A Display of the Earliest Type. From a contemporary print (c. 1650).

The first European people to make headway in the art of pyrotechny proper appear to have been the Italians. Vanochio, an Italian, in a work on artillery, dated 1572, attributes to the Florentines and Viennese the honour of being the first who made fireworks on erections of wood, decorated with statues and pictures raised to a great height, some in Florence being forty ells, or seventy-two feet high. He adds that these were illuminated so that they might be seen from a distance, and that the statues threw out fire from the mouths and eyes.

He refers to the practice, which survived up to the end of the eighteenth century, of constructing elaborate temples or palaces richly decorated, with transparencies illuminated from inside, statuary, gilding, floral and other decorations. On these erections the fireworks proper were displayed, and which were then called artificial fireworks. Nothing very large in the way of firework set-pieces seems to have been attempted, but effect was gained by repetition of a small device over the facade of the building.
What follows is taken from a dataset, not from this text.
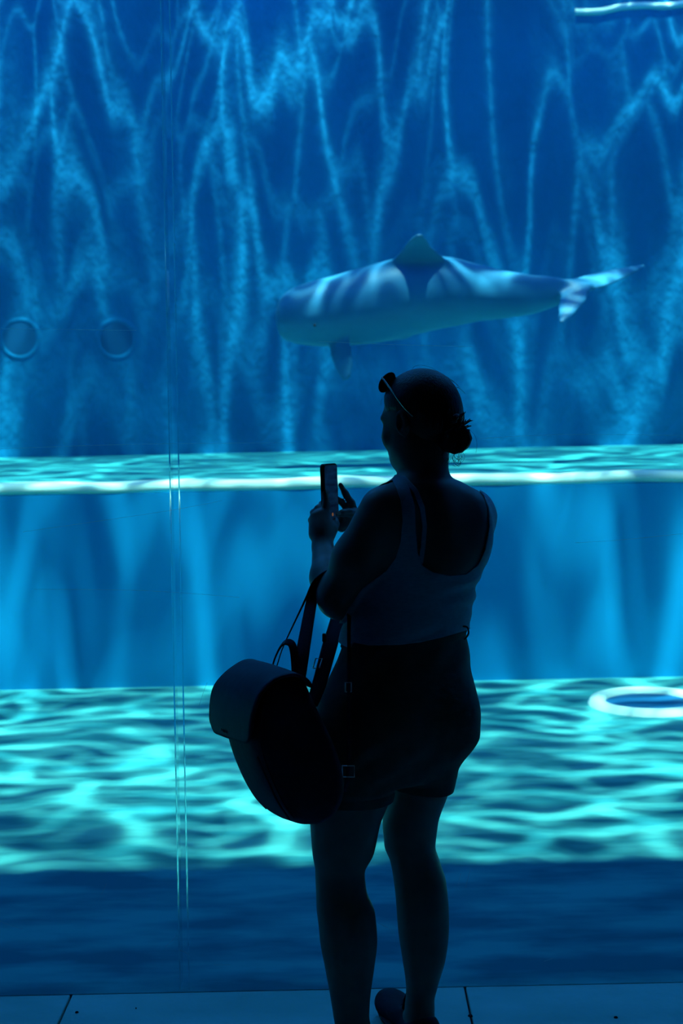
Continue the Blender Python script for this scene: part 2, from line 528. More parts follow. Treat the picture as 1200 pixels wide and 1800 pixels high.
# ------------------------------------------------------------------ smooth solids from distance fields
class Field:
    def __init__(self, lo, hi, h):
        self.lo = np.array(lo, dtype=np.float32); self.h = h
        self.n = np.ceil((np.array(hi) - np.array(lo)) / h).astype(int) + 1
        self.v = np.full(self.n, 1.0, dtype=np.float32)
    def _grid(self, lo, hi):
        i0 = np.clip(np.floor((np.array(lo) - self.lo) / self.h).astype(int), 0, self.n - 1)
        i1 = np.clip(np.ceil((np.array(hi) - self.lo) / self.h).astype(int) + 1, 1, self.n)
        ax = [self.lo[k] + self.h * np.arange(i0[k], i1[k], dtype=np.float32) for k in range(3)]
        g = np.stack(np.meshgrid(*ax, indexing='ij'), -1)
        return tuple(slice(i0[k], i1[k]) for k in range(3)), g
    def add(self, prim, k=0.02):
        sl, g = self._grid(np.array(prim.lo) - k - 3 * self.h, np.array(prim.hi) + k + 3 * self.h)
        if g.size == 0: return
        self.v[sl] = smin(self.v[sl], prim(g), k)
    def cut(self, prim, k=0.01):
        sl, g = self._grid(np.array(prim.lo) - k - 3 * self.h, np.array(prim.hi) + k + 3 * self.h)
        if g.size == 0: return
        self.v[sl] = -smin(-self.v[sl], prim(g), k)
    def mesh(self, iso=0.0):
        v = self.v - iso
        s = v < 0
        nx, ny, nz = self.n
        c = s[:-1, :-1, :-1].astype(np.int8)
        tot = np.zeros((nx - 1, ny - 1, nz - 1), dtype=np.int8)
        for dx in (0, 1):
            for dy in (0, 1):
                for dz in (0, 1):
                    tot += s[dx:nx - 1 + dx, dy:ny - 1 + dy, dz:nz - 1 + dz]
        act = np.argwhere((tot > 0) & (tot < 8))
        idx = np.full((nx - 1, ny - 1, nz - 1), -1, dtype=np.int32)
        idx[act[:, 0], act[:, 1], act[:, 2]] = np.arange(len(act))
        acc = np.zeros((len(act), 3)); cnt = np.zeros(len(act))
        cs = [(dx, dy, dz) for dx in (0, 1) for dy in (0, 1) for dz in (0, 1)]
        for a in cs:
            for k in range(3):
                if a[k] == 1: continue
                b = list(a); b[k] = 1
                va = v[act[:, 0] + a[0], act[:, 1] + a[1], act[:, 2] + a[2]]
                vb = v[act[:, 0] + b[0], act[:, 1] + b[1], act[:, 2] + b[2]]
                m = (va < 0) != (vb < 0)
                t = np.where(m, va / np.where(m, va - vb, 1), 0)
                p = np.array(a, dtype=float)[None] + np.zeros((len(act), 1))
                p[:, k] = t
                acc[m] += p[m]; cnt[m] += 1
        verts = self.lo + self.h * (act + acc / cnt[:, None])
        quads = []
        for k in range(3):
            sa = [slice(None)] * 3; sb = [slice(None)] * 3
            sa[k] = slice(0, -1); sb[k] = slice(1, None)
            A, B = s[tuple(sa)], s[tuple(sb)]
            e = np.argwhere(A != B)
            o1, o2 = [(1, 2), (2, 0), (0, 1)][k]
            ok = (e[:, o1] > 0) & (e[:, o2] > 0) & (e[:, o1] < self.n[o1] - 1) & (e[:, o2] < self.n[o2] - 1)
            e = e[ok]
            def cell(d1, d2):
                q = e.copy(); q[:, o1] -= d1; q[:, o2] -= d2
                return idx[q[:, 0], q[:, 1], q[:, 2]]
            q = np.stack([cell(1, 1), cell(0, 1), cell(0, 0), cell(1, 0)], 1)
            flip = ~A[e[:, 0], e[:, 1], e[:, 2]]
            q[flip] = q[flip][:, ::-1]
            quads.append(q)
        return verts, np.concatenate(quads)

def smin(a, b, k):
    h = np.maximum(k - np.abs(a - b), 0.0) / max(k, 1e-6)
    return np.minimum(a, b) - h * h * k * 0.25

class Cone:
    """tapered limb segment"""
    def __init__(self, a, b, ra, rb):
        self.a, self.b = np.array(a, dtype=np.float32), np.array(b, dtype=np.float32)
        self.ra, self.rb = ra, rb
        r = max(ra, rb)
        self.lo = np.minimum(self.a, self.b) - r; self.hi = np.maximum(self.a, self.b) + r
    def __call__(self, g):
        ba = self.b - self.a
        pa = g - self.a
        t = np.clip((pa @ ba) / max(float(ba @ ba), 1e-9), 0, 1)
        d = pa - t[..., None] * ba
        return np.sqrt((d * d).sum(-1)) - (self.ra + (self.rb - self.ra) * t)

class Ell:
    """ellipsoid with its own axes (rows of R are unit axes)"""
    def __init__(self, c, r, R=None):
        self.c = np.array(c, dtype=np.float32); self.r = np.array(r, dtype=np.float32)
        self.R = np.eye(3, dtype=np.float32) if R is None else np.array(R, dtype=np.float32)
        ext = np.sqrt(((self.R.T * self.r) ** 2).sum(1))
        self.lo = self.c - ext; self.hi = self.c + ext
    def __call__(self, g):
        q = (g - self.c) @ self.R.T
        k0 = np.sqrt(((q / self.r) ** 2).sum(-1)) + 1e-6
        k1 = np.sqrt(((q / (self.r ** 2)) ** 2).sum(-1)) + 1e-6
        return k0 * (k0 - 1) / k1

class Loft:
    """stack of turned ellipses along z: rows (z, x, y, half width seen, half depth, yaw)"""
    def __init__(self, rows, p=2.0):
        rows = np.array(sorted(rows), dtype=float)
        z = rows[:, 0]
        zz = np.linspace(z[0], z[-1], 400)
        out = [zz]
        for k in range(1, 6):
            y = rows[:, k]
            m = np.zeros(len(z)); d = np.diff(y) / np.diff(z)
            m[1:-1] = np.where(d[:-1] * d[1:] > 0, 2 * d[:-1] * d[1:] / np.where(d[:-1] + d[1:] == 0, 1, d[:-1] + d[1:]), 0)
            m[0], m[-1] = d[0], d[-1]
            i = np.clip(np.searchsorted(z, zz) - 1, 0, len(z) - 2)
            hh = z[i + 1] - z[i]; t = (zz - z[i]) / hh
            out.append((2*t**3-3*t**2+1)*y[i] + (t**3-2*t**2+t)*hh*m[i] + (-2*t**3+3*t**2)*y[i+1] + (t**3-t**2)*hh*m[i+1])
        self.z, self.x, self.y, W, self.B, self.yaw = out
        s2, c2 = np.sin(self.yaw) ** 2, np.cos(self.yaw) ** 2
        self.A = np.sqrt(np.maximum((W ** 2 - self.B ** 2 * s2) / c2, (W * .75) ** 2))
        self.p = p
        r = max(self.A.max(), self.B.max())
        self.lo = np.array([self.x.min() - r, self.y.min() - r, zz[0]])
        self.hi = np.array([self.x.max() + r, self.y.max() + r, zz[-1]])
    def __call__(self, g):
        z = g[..., 2]
        f = lambda a: np.interp(z, self.z, a).astype(np.float32)
        dx, dy = g[..., 0] - f(self.x), g[..., 1] - f(self.y)
        yaw = f(self.yaw); c, s = np.cos(yaw), np.sin(yaw)
        u, w = dx * c + dy * s, -dx * s + dy * c
        A, B = f(self.A), f(self.B)
        k0 = (np.abs(u / A) ** self.p + np.abs(w / B) ** self.p) ** (1 / self.p) + 1e-5
        k1 = np.sqrt((u / A ** 2) ** 2 + (w / B ** 2) ** 2) + 1e-5
        d = k0 * (k0 - 1) / k1
        over = np.maximum(self.z[0] - z, z - self.z[-1])
        return np.where(over > 0, np.sqrt(np.maximum(d, 0) ** 2 + over ** 2), d).astype(np.float32)

# ------------------------------------------------------------------ the figure's own frame
DW = 3.57
def Q(px, py, y=0.0):
    d = DW + y
    return np.array(((px - CX) / F * d, y, (CY - py) / F * d))
def to_world_matrix():
    c, s = math.cos(ROLL), math.sin(ROLL)
    return Matrix(((c, 0, s, 0), (0, 1, 0, DW), (-s, 0, c, HC), (0, 0, 0, 1)))
FIG = to_world_matrix()
def figure_px(v):
    """project points of the figure's frame to pixels"""
    d = DW + v[:, 1]
    return np.stack([CX + v[:, 0] / d * F, CY - v[:, 2] / d * F], 1)

def row(py, xl, xr, y, b, yaw):
    d = DW + y
    return ((CY - py) / F * d, ((xl + xr) / 2 - CX) / F * d, y, (xr - xl) / 2 / F * d, b, math.radians(yaw))

T35 = 34
torso = Loft([
    row(795, 711, 779, .020, .050, 45), row(822, 708, 781, .012, .053, 40), row(838, 696, 792, .004, .062, 36), row(848, 682, 812, .0, .072, T35),
    row(862, 664, 834, .0, .084, T35), row(885, 652, 853, .0, .098, T35), row(915, 648, 863, .0, .110, T35), row(950, 650, 864, .0, .118, T35),
    row(985, 648, 857, .004, .124, T35), row(1010, 640, 844, .006, .126, T35), row(1035, 630, 836, .008, .126, T35), row(1070, 618, 829, .008, .124, 36),
    row(1105, 608, 819, .01, .122, 38), row(1140, 600, 821, .01, .126, 40), row(1180, 584, 828, .008, .136, 40), row(1225, 562, 834, .004, .145, 40),
    row(1260, 552, 836, .0, .148, 40), row(1295, 554, 828, -.002, .142, 40), row(1330, 560, 812, -.004, .128, 40), row(1360, 566, 795, -.004, .105, 40)])
leg_l = Loft([
    row(1300, 560, 700, -.045, .110, 20), row(1350, 552, 694, -.05, .104, 20), row(1400, 545, 686, -.055, .096, 15), row(1450, 545, 668, -.058, .084, 10),
    row(1500, 549, 657, -.058, .072, 10), row(1535, 554, 641, -.056, .062, 10), row(1565, 555, 644, -.062, .061, 10), row(1605, 557, 659, -.070, .064, 10),
    row(1650, 562, 663, -.076, .062, 10), row(1700, 571, 658, -.078, .053, 10), row(1750, 580, 651, -.076, .045, 10), row(1800, 588, 648, -.074, .040, 10),
    row(1835, 594, 645, -.072, .038, 10), row(1862, 596, 646, -.070, .040, 10)])
leg_r = Loft([
    row(1290, 690, 826, .045, .110, 20), row(1340, 688, 806, .05, .102, 20), row(1395, 681, 786, .055, .092, 15), row(1450, 672, 769, .058, .078, 10),
    row(1485, 675, 765, .058, .068, 10), row(1512, 685, 772, .054, .062, 10), row(1550, 692, 784, .048, .063, 10), row(1590, 696, 788, .044, .064, 10),
    row(1630, 699, 789, .044, .061, 10), row(1680, 706, 784, .046, .053, 10), row(1730, 713, 770, .05, .044, 10), row(1768, 713, 760, .052, .038, 10),
    row(1795, 714, 756, .052, .036, 10), row(1820, 714, 757, .052, .038, 10)])

# left arm (towards us): upper arm hangs forward, forearm rises to the phone
arm_l = [(Cone(Q(678, 900, -.075), Q(630, 985, -.055), .066, .062), .03), (Cone(Q(630, 985, -.055), Q(595, 1050, -.03), .062, .051), .03),
         (Cone(Q(595, 1050, -.03), Q(577, 1015, .06), .050, .045), .02), (Cone(Q(577, 1015, .06), Q(567, 963, .145), .045, .0275), .02)]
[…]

Displays were given annually in Florence at the Feast of St. John and the Assumption. This custom extended to Rome, where the festivals were given on the Feast of St. Peter and St. Paul, and at the rejoicings on the election of a Pope.

The towers and fortifications of the castle of St. Angelo furnished suitable spots for these, being visible from the greater part of the city of Rome, and what are described as braziers, firepots, and other fires would be placed there, so as to give a great display without the expense of a building.

Evelyn, the famous diarist, gives an account of one such display which he witnessed in 1664.

In other towns that wished to imitate the festival of Rome, it was arranged to place illuminations on the highest towers and steeples of the towns, but as it was found that there was considerable danger of fire from these, it was afterwards preferred to make suitable erections in the great public squares, which were convenient for the exhibition itself and also for the sightseers.

The Italians appear to have held the supremacy until the end of the seventeenth century.

In the book of Artillery by Diego Ufano, written in 1610, we read that only very simple fireworks were made in his time in Spain and Flanders, consisting of wooden framework supporting pots of fire wrapped round with cloth dipped in pitch, but that more than fifty years before magnificent spectacles could be seen in Italy.